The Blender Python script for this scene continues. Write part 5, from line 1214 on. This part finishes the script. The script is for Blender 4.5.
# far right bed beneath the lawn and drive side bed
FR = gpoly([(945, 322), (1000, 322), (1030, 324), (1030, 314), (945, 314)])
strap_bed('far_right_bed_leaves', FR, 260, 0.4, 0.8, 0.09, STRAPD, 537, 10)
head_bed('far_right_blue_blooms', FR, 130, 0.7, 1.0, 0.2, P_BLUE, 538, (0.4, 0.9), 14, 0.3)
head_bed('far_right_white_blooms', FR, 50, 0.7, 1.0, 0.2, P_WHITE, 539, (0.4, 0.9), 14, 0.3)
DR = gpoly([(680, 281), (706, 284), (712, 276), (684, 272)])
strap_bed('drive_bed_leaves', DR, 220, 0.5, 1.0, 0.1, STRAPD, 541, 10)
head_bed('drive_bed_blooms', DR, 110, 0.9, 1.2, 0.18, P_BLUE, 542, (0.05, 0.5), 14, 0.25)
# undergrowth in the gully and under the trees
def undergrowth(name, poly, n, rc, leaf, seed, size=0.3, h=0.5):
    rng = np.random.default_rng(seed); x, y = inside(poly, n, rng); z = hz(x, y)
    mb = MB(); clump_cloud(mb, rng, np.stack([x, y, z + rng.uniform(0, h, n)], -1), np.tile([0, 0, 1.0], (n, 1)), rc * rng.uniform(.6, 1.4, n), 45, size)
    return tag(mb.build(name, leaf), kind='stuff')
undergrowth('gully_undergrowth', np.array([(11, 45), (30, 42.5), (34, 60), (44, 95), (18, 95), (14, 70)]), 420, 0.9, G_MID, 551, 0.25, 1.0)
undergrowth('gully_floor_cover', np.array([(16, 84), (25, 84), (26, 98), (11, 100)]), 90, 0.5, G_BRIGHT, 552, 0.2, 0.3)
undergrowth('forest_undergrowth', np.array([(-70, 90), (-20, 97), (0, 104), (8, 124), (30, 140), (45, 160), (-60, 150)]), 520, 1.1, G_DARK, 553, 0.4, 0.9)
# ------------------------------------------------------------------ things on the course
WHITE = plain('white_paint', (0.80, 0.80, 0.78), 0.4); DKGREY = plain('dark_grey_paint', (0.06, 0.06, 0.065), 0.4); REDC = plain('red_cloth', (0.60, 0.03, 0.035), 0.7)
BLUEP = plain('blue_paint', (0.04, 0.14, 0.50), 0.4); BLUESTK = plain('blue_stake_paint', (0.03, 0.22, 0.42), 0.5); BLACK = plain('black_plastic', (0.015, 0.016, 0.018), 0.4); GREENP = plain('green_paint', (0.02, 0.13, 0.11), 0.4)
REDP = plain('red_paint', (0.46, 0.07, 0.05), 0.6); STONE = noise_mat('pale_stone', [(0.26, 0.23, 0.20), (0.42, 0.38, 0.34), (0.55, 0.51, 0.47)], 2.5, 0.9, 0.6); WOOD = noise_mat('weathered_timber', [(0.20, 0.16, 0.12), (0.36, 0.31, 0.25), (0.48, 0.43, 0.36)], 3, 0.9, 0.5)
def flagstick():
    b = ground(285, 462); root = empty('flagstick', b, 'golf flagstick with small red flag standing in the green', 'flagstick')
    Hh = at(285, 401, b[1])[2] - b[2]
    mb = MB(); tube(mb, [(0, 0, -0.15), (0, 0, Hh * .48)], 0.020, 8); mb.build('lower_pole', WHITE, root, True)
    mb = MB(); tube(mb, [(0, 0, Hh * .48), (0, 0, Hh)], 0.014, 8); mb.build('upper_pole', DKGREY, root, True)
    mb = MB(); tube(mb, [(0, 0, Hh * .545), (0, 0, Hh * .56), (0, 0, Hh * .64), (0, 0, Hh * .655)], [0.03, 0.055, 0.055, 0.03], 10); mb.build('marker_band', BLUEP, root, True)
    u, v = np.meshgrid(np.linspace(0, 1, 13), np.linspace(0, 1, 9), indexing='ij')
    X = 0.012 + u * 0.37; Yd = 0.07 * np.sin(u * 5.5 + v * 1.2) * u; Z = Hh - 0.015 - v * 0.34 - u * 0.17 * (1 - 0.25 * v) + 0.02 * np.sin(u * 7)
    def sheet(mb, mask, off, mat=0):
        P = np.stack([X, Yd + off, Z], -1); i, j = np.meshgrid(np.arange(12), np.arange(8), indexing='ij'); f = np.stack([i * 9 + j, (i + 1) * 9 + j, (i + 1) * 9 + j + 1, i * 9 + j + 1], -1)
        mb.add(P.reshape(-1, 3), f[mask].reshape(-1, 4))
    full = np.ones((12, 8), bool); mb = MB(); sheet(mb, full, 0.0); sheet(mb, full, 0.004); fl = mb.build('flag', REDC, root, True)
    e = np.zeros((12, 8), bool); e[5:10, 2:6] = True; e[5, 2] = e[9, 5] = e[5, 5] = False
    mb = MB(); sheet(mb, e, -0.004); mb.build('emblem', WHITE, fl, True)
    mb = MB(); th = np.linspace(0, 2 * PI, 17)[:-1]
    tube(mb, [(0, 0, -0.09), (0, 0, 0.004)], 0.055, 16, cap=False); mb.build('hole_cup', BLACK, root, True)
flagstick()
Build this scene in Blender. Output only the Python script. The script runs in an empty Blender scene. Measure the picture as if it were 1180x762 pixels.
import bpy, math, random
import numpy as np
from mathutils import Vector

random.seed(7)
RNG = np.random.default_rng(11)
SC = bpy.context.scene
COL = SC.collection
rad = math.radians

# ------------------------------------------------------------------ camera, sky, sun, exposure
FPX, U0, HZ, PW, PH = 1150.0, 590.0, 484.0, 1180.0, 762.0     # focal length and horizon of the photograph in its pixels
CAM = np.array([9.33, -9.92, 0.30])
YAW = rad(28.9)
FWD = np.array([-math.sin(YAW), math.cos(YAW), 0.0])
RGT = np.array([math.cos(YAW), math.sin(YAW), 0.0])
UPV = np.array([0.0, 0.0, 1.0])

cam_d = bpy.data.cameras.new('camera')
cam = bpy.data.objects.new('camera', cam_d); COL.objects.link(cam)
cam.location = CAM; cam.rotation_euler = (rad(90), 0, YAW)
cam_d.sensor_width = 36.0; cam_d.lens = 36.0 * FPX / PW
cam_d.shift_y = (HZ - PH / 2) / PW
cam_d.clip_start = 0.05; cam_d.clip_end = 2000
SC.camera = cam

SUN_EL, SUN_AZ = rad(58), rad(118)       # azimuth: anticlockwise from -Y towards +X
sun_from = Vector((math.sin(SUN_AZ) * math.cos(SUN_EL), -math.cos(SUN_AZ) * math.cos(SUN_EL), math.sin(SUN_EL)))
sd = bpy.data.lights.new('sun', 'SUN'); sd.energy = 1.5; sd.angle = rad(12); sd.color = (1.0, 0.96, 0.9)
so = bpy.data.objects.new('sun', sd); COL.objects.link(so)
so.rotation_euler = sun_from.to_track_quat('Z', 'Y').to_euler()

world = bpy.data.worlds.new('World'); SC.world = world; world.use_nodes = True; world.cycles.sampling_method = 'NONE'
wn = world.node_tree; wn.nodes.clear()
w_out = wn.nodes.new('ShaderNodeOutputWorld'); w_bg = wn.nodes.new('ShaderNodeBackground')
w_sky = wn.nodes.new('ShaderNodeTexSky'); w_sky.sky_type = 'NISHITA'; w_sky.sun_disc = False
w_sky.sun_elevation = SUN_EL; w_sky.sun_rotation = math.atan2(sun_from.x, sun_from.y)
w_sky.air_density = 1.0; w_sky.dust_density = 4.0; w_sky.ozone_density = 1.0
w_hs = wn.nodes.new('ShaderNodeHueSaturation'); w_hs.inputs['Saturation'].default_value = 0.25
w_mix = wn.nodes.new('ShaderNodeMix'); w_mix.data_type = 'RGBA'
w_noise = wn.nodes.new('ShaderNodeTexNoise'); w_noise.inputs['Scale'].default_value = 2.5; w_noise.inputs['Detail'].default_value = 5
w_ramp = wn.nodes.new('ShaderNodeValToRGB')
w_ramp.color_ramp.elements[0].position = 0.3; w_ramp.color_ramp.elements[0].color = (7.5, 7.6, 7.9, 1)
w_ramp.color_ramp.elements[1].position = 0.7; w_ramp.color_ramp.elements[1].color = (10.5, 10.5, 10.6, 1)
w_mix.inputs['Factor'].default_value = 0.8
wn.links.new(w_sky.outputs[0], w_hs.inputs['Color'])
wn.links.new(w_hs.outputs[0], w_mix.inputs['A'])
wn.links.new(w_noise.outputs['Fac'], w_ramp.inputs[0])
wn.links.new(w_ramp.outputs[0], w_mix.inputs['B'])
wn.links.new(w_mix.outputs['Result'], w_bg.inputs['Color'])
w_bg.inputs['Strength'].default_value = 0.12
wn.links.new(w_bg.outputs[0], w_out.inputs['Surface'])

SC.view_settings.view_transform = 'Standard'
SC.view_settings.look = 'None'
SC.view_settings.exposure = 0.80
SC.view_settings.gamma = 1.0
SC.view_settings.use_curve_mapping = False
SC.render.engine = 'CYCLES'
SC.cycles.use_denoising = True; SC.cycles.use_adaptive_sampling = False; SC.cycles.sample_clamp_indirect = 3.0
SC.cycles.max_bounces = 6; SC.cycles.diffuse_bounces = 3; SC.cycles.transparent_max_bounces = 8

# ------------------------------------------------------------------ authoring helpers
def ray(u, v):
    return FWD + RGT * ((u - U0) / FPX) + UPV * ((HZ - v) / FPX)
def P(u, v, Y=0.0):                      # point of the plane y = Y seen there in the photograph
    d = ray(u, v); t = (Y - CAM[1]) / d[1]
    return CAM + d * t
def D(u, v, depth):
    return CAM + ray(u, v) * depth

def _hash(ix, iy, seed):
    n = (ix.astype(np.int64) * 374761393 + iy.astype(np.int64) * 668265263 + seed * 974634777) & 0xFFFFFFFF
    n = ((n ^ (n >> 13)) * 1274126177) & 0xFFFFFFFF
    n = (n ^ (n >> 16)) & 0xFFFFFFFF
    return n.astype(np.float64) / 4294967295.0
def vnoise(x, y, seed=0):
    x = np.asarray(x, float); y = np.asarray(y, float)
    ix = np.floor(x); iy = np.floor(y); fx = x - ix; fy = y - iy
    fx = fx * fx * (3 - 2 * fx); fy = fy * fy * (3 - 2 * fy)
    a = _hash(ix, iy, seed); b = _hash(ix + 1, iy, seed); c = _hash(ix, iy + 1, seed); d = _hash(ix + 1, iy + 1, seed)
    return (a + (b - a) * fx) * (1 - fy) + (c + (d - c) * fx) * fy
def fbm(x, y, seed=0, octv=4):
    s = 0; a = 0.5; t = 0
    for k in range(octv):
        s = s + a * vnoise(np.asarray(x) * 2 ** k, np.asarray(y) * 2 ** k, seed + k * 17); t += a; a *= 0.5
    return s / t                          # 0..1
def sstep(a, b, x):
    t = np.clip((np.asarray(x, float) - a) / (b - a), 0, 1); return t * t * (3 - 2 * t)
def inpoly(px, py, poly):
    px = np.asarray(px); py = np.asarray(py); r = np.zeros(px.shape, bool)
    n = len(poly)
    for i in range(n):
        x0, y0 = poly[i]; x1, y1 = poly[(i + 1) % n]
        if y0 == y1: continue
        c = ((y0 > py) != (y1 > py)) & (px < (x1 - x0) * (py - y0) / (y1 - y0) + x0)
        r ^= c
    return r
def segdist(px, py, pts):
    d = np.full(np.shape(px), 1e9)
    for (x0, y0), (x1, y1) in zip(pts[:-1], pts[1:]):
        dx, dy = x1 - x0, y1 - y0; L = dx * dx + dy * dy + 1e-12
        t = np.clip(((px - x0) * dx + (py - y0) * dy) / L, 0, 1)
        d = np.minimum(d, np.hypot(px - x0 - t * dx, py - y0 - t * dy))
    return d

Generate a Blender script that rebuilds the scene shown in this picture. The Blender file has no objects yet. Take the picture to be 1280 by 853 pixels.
§
- _TASK DETAILS_: In the listing above, find the line with "Build this scene" and the line with "from mathutils import Vector". Output those two lines and every line between them, exactly as written.

- _TASK OUTPUT_:
Build this scene in Blender. Output only the Python script. The script runs in an empty Blender scene. Measure the picture as if it were 1180x762 pixels.
import bpy, math, random
import numpy as np
from mathutils import Vector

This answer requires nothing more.